While living in Europe I've decided to brush up on my high school French and learn more about French cooking, which of course involves consuming inordinate amounts of butter and wine. Oh pity! Usually regional foods are distinguished by specific ingredients, kaffir lime leaves and fish sauce in Thailand, saffron and smoked paprika in Morocco, and so on. After cooking only a handful of French classics my suspicion is that French food is distinguished not by ingredients but by technique.

As I glance at recipes from a few different cookbooks, I notice a familiar grocery list: shallots, white wine, leeks, butter, cream, tarragon, sea bass, mussels, and courgettes. What was that last one? Courgettes. Sounds exotic and delicious, but as my British friends will tell you, it's nothing more than the humble zucchini. Perhaps that is part of the allure of French cooking. The French take the most simple ingredients and transform them into mystical little morsels of absolute heaven.

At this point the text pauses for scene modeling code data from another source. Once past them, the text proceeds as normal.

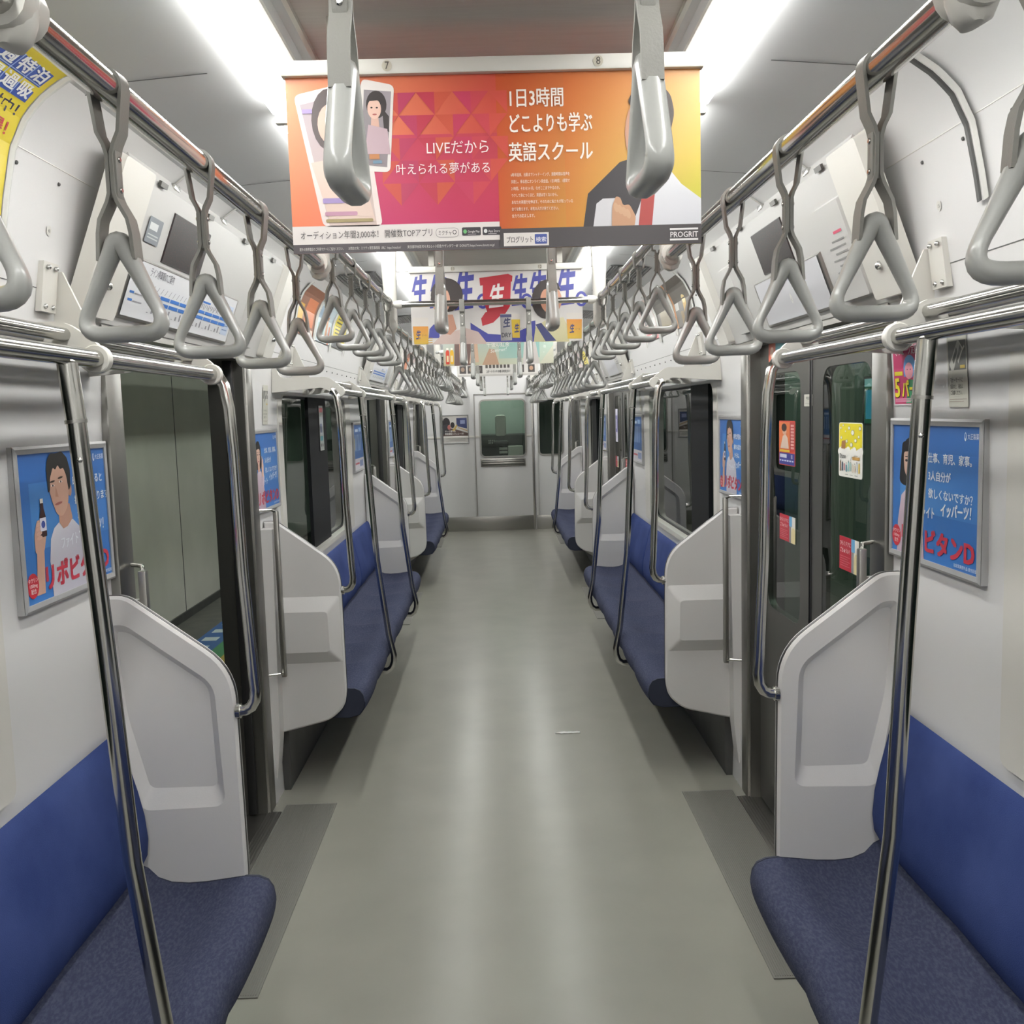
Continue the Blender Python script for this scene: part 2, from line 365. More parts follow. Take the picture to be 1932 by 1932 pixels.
# --- doors
dn = 0
for i, dc in enumerate(DOORS):
    for s in (-1, 1):
        dn += 1; h = holder('door_%d' % dn, (s * 1.08, dc, 0)); X = lambda p, q: (min(s * p, s * q), max(s * p, s * q))
        for sy in (-1, 1):
            mb = MB(); a, c = sorted((dc + sy * (.645 if sy > 0 else .668), dc + sy * (.742 if sy > 0 else .772)))
            mb.rbox(*X(1.032, 1.078), a, c, 0, 1.96, .006); a2, c2 = sorted((dc + sy * (.638 if sy > 0 else .66), dc + sy * (.66 if sy > 0 else .682))); mb.box(*X(1.045, 1.19), a2, c2, 0, 1.96); mb.build('door_post', 'post', h)
        mb = MB(); mb.box(*X(1.03, 1.19), dc - .78, dc + .78, 1.94, 1.975); mb.build('door_header', 'steel', h)
        mb = MB(); mb.rbox(*X(.99, 1.19), dc - .66, dc + .66, -.004, .008, .003)
        for k in range(5): mb.box(*X(1.0 + k * .012, 1.004 + k * .012), dc - .65, dc + .65, .008, .011)
        mb.build('door_sill', 'steel', h)
        for sy in (-1, 1):
            sh = sy * .628 if s < 0 else 0; y0, y1 = sorted((dc + sy * .002 + sh, dc + sy * .665 + sh)); Q = lambda x: (lambda p: (s * x, p[0], p[1]))
            lf = [(y0, .012), (y1, .012), (y1, 1.945), (y0, 1.945)]
            m0, m1 = (y0 + .115, y1 - .13) if sy > 0 else (y0 + .13, y1 - .115)
            wo = rounded(rect(m0, m1, .88, 1.82), .075, 6)
            mb = MB(); ringfill(mb, lf, [wo], Q(1.088)); ringfill(mb, lf, [wo], Q(1.118)); band(mb, lf, lf, Q(1.088), Q(1.118)); band(mb, wo, wo, Q(1.088), Q(1.118)); L = mb.build('door_leaf', 'darksteel', h)
            mb = MB(); mb.prism(inset(wo, .001), s * 1.0895, s * 1.096, 'x'); mb.build('door_pane', 'doorglass', L)
            e = y0 if sy > 0 else y1; mb = MB(); mb.rbox(*X(1.084, 1.122), e - .012, e + .012, .012, 1.945, .005); mb.build('rubber_edge', 'rubber', L)
            if s > 0:
                mb = MB(); yy = e + sy * .05; mb.tube([(s * 1.09, yy, .80), (s * 1.075, yy, .80), (s * 1.07, yy, .785), (s * 1.07, yy, .735), (s * 1.075, yy, .72), (s * 1.09, yy, .72)], .006, 8); mb.build('finger_grip', 'rubber', L)
        t = tag(MB().box(*X(.765, .99), dc - .66, dc + .74, .001, .004).build('door_mat', 'mat'), 'dark ribbed floor plate in front of the %s door on the %s' % (DN[i], SN[s]), 'floor plate', 'ribbed plates at the doors')
        mb = MB()
        for k in range(30): x = .772 + k * .0073; mb.box(*X(x, x + .003), dc - .65, dc + .73, .004, .0055)
        mb.build('rib', 'mat', t)['kind'] = 'stuff'
# --- front wall with the cab behind it
cw = rounded(rect(-.236, .394, 1.077, 1.866), .06, 6); rw = rounded(rect(.605, .925, 1.085, 1.86), .05, 6); Q = lambda y: (lambda p: (p[0], y, p[1]))
mb = MB(); ou = rect(-1.15, 1.15, 0, 2.5)
ringfill(mb, ou, [cw, rw], Q(END)); ringfill(mb, ou, [cw, rw], Q(END + .04)); band(mb, cw, cw, Q(END), Q(END + .04)); band(mb, rw, rw, Q(END), Q(END + .04))
struct(mb.build('wall_front', 'wall'))
n = 9
for nm, l in (('window_7', cw), ('window_8', rw)):
    h = holder(nm, (sum(p[0] for p in l) / len(l), END, 1.08)); o = inset(l, -.022); mb = MB()
    ringfill(mb, o, [l], Q(END - .014)); band(mb, o, o, Q(END - .014), Q(END)); band(mb, l, l, Q(END - .014), Q(END + .03)); mb.build('window_frame', 'steel', h)
    mb = MB(); mb.prism(inset(l, .0005), END + .012, END + .016); mb.build('pane', 'cabglass', h)
b = MB(); h = holder('door_7', (.09, END, 0))
for x in (-.322, .498): b.box(x - .007, x + .007, END - .012, END, .21, 1.96)
b.box(-.33, .506, END - .012, END, 1.955, 1.968); b.build('door_frame', 'steel', h)
b = MB(); b.rbox(-.25, .392, END - .016, END, .925, 1.04, .004); b.build('vent_frame', 'steel', h)
b = MB(); b.box(-.232, .374, END - .019, END - .014, .945, 1.02); b.build('vent_recess', 'dark', h)
b = MB()
for z in (.955, .985): b.rbox(-.228, .37, END - .03, END - .017, z, z + .024, .004)
b.build('vent_slat', 'steel', h)
b = MB(); b.rbox(.492, .518, END - .03, END, .0, 1.97, .006); struct(b.build('trim_20', 'steel'))
b = MB(); b.rbox(-1.06, -.335, END - .012, END, 1.345, 1.372, .004); b.rbox(.40, .487, END - .012, END, 1.345, 1.372, .004); b.rbox(-.315, -.26, END - .012, END, 1.345, 1.372, .004); struct(b.build('trim_21', 'offwhite'))
b = MB(); b.rbox(.53, .58, END - .03, END, .2, 1.97, .01); struct(b.build('trim_22', 'wall'))
b = MB(); b.rbox(-1.05, .488, END - .012, END, 0, .205, .004); struct(b.build('baseboard_front', 'steel'))
b = MB(); b.rbox(.535, 1.05, END - .012, END, 0, .2, .004); struct(b.build('baseboard_right', 'steel'))
b = MB(); b.box(-1.12, 1.12, END + 1.55, END + 1.6, 0, 2.5); b.box(-1.17, -1.12, END + .04, END + 1.6, 0, 2.5); b.box(1.12, 1.17, END + .04, END + 1.6, 0, 2.5); b.box(-1.12, 1.12, END + .04, END + 1.6, 2.45, 2.5); b.box(.52, .56, END + .5, END + 1.55, 0, 2.45)
struct(b.build('wall_cab', 'tunnel'))
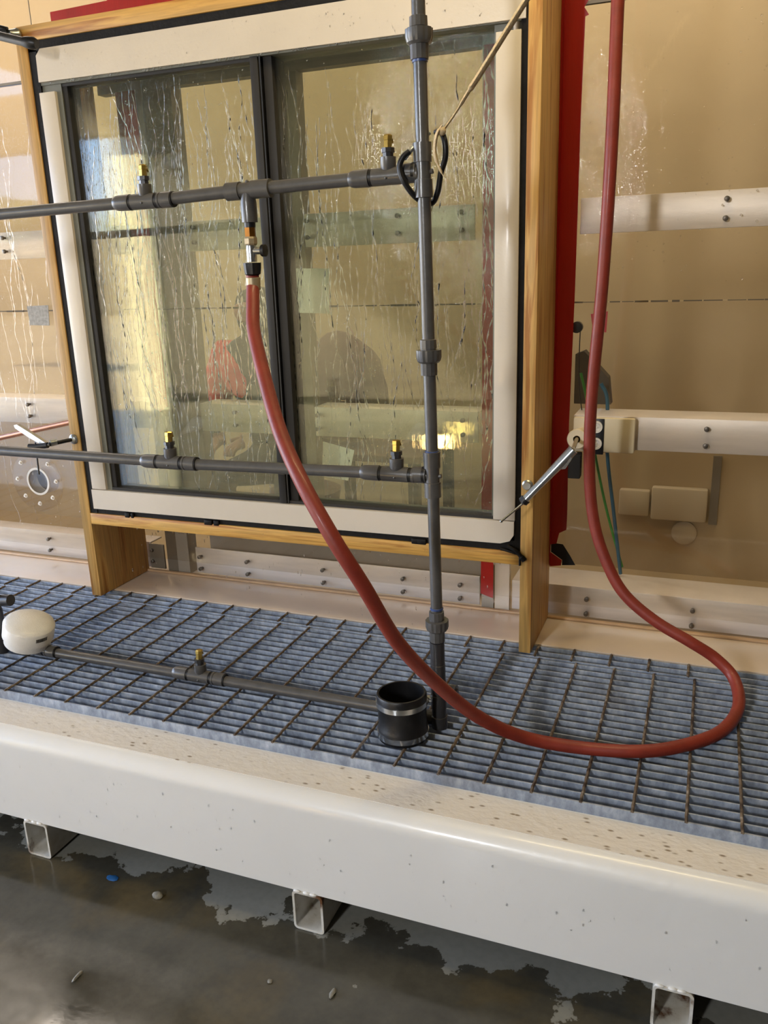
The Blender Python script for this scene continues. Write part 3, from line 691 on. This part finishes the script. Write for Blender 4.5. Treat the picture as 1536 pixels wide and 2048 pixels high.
# fitting at top left corner
tf = thing('pipe_fitting', (.1, -.2, 1.62), 'short dark pipe with end fitting reaching in at the top left window corner', 'pipe fitting')
MB().cyl((-.25, -.10, 1.792), (.13, -.10, 1.682), .0115, 16).build('arm_pipe', 'pvc_dark', tf)
MB().lathe((.120, -.10, 1.685), (1, .15, -.22), [(0, .013), (.012, .0155), (.030, .0165), (.040, .012)], 16).build('end_fitting', 'black', tf)
tf2 = thing('toggle_clamp', (0, -.02, 1.72), 'clamp bolt with round washer at the top left corner of the pine box', 'clamp')
MB().lathe((.012, -.0005, 1.735), (-.2, -1, 0), [(0, .017), (.006, .018), (.012, .014), (.03, .009)], 18).build('washer_bolt', 'zinc', tf2)
MB().cyl((.004, -.03, 1.742), (-.16, -.10, 1.79), .009, 14).build('clamp_arm', 'black', tf2)

# ================================================================== TAPES, OUTLET, PORT, ETC ON THE CLEAR WALL
def flat(poly, y, th=.0012): return MB().prism([(x, y - th, z) for x, z in poly], (0, th, 0))
tp = thing('red_tape', (1.55, .27, .17), 'long red tape down the wall right of the pine box, ragged at its foot', 'tape')
flat([(1.530, .166), (1.563, .172), (1.565, .189), (1.5305, .212), (1.5305, .237), (1.548, .241), (1.555, .275), (1.576, .287), (1.577, .336), (1.574, .6), (1.579, 1.0), (1.580, 1.45), (1.583, 1.655), (1.592, 1.658), (1.580, 1.676), (1.589, 1.69), (1.584, 2.1), (1.5305, 2.1)], YA - .0005).build('wall_strip', 'red_tape', tp, 0)
MB().prism([(1.5292, y, z) for y, z in ((.277, .166), (.262, .18), (.255, .4), (.258, .8), (.250, 1.2), (.236, 1.6), (.235, 2.0), (.277, 2.0))], (.0012, 0, 0)).build('board_strip', 'red_tape', tp, 0)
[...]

And while we're demystifying things, let's get to that problem of portion sizes. In America we grouse often about the minuscule portions served in French restaurants. A problem to be sure if one were to order only one course. But as I'm learning, even vegetables are their own course in French cuisine.

In my previous post I suggested a method of preparation for green beans as recommended by Julia Child. While sampling different options for serving sauteed beans, I tried Julia's beurre blanc. Forgive the forthcoming blasphemy, but I did not enjoy it. The tang of the vinegar and excessive use of butter--I never thought there could be such a thing--rendered the sauce heavy and astringent. My mouth had that film of a pan that didn't get completely washed.

Thus, after following Julia's recipe to the letter I experimented with my own and humbly offer it to you here.

Beurre Blanc

1 tablespoon minced shallots
1/3 cup dry white wine
3-4 tablespoons cold butter, cut into teaspoon-size bits
pinch salt
pinch white pepper

Simmer the shallots, white wine, 1/2 tablespoon of butter, salt and pepper over medium heat until reduced to about 2 tablespoons total volume. Remove from the heat and whisk in 2 teaspoons of butter. Return to low heat and continue whisking in teaspoon after teaspoon of butter as each one melts into the sauce. Serve immediately over vegetables or fish.

2 comments:

  1. I can't bring myself to cook anything but green beans and beurre blanc these days. So delicious! I did just learn, however, that if you let the butter, shallots and wine get too hot (read: have kids distracting you and neglect the stove for a few moments) the sauce will not come together properly when you whisk in the cold butter.